Per le Sezioni Unite, se il titolo esecutivo è silente, il creditore non può conseguire in sede di esecuzione forzata il pagamento degli interessi maggiorati di cui al D.Lgs. n. 231 del 2002, stante il divieto per il Giudice dell’esecuzione di integrare il titolo, ma deve affidarsi al rimedio impugnatorio.

Il titolo esecutivo, nel dispositivo e/o nella motivazione, alla luce del principio di necessaria integrazione di dispositivo e motivazione ai fini dell’interpretazione della portata del titolo, deve infatti contenere la previsione della spettanza degli interessi maggiorati pena, in difetto, l’applicazione degli interessi nella misura di cui al comma 1 dell’art. 1284 c.c..

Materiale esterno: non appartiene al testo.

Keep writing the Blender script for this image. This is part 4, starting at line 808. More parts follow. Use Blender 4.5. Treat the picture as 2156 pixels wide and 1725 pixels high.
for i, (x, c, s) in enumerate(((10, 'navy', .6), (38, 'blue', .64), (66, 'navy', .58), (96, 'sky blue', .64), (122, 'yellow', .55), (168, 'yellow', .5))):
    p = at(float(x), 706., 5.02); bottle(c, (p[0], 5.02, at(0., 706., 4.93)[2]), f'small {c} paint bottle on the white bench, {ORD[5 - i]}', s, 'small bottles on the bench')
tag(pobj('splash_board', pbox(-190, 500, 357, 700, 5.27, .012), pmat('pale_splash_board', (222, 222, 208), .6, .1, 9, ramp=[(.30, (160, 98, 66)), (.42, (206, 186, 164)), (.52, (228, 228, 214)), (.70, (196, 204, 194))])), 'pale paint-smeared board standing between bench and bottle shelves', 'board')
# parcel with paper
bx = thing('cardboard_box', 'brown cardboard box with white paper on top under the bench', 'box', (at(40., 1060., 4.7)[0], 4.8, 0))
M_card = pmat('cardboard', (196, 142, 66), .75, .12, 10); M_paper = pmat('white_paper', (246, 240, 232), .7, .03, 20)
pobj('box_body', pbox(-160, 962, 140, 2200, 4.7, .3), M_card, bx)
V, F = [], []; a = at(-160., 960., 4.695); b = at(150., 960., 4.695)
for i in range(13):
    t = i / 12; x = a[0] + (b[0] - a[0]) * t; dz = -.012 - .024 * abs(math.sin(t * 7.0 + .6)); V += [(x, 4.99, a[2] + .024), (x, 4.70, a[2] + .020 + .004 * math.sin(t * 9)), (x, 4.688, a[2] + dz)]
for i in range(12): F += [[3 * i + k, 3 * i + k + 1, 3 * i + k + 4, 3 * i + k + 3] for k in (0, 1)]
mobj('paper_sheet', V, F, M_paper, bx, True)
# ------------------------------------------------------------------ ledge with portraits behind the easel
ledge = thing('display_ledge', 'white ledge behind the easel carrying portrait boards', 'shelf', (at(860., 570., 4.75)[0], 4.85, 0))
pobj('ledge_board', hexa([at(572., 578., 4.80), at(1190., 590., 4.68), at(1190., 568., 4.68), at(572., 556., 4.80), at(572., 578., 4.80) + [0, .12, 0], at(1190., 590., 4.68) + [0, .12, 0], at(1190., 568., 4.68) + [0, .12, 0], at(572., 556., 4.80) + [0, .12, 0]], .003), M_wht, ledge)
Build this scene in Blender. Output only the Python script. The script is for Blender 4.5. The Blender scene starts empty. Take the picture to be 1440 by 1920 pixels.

Alla luce di quanto sopra, le Sezioni Unite hanno quindi formulato il seguente principio di diritto: “ove il Giudice disponga il pagamento degli “interessi legali” senza alcuna specificazione, deve intendersi che la misura degli interessi, decorrenti dalla proposizione della domanda giudiziale, corrisponde al saggio previsto dall’art. 1284, comma 1, c.p.c. se manca nel titolo esecutivo giudiziale, anche sulla base di quanto risultante dalla sola motivazione, lo specifico accertamento della spettanza degli interessi, per il periodo successivo alla proposizione della domanda, secondo il saggio previsto dalla legislazione speciale relativa ai ritardi di pagamento nelle transazioni commerciali”.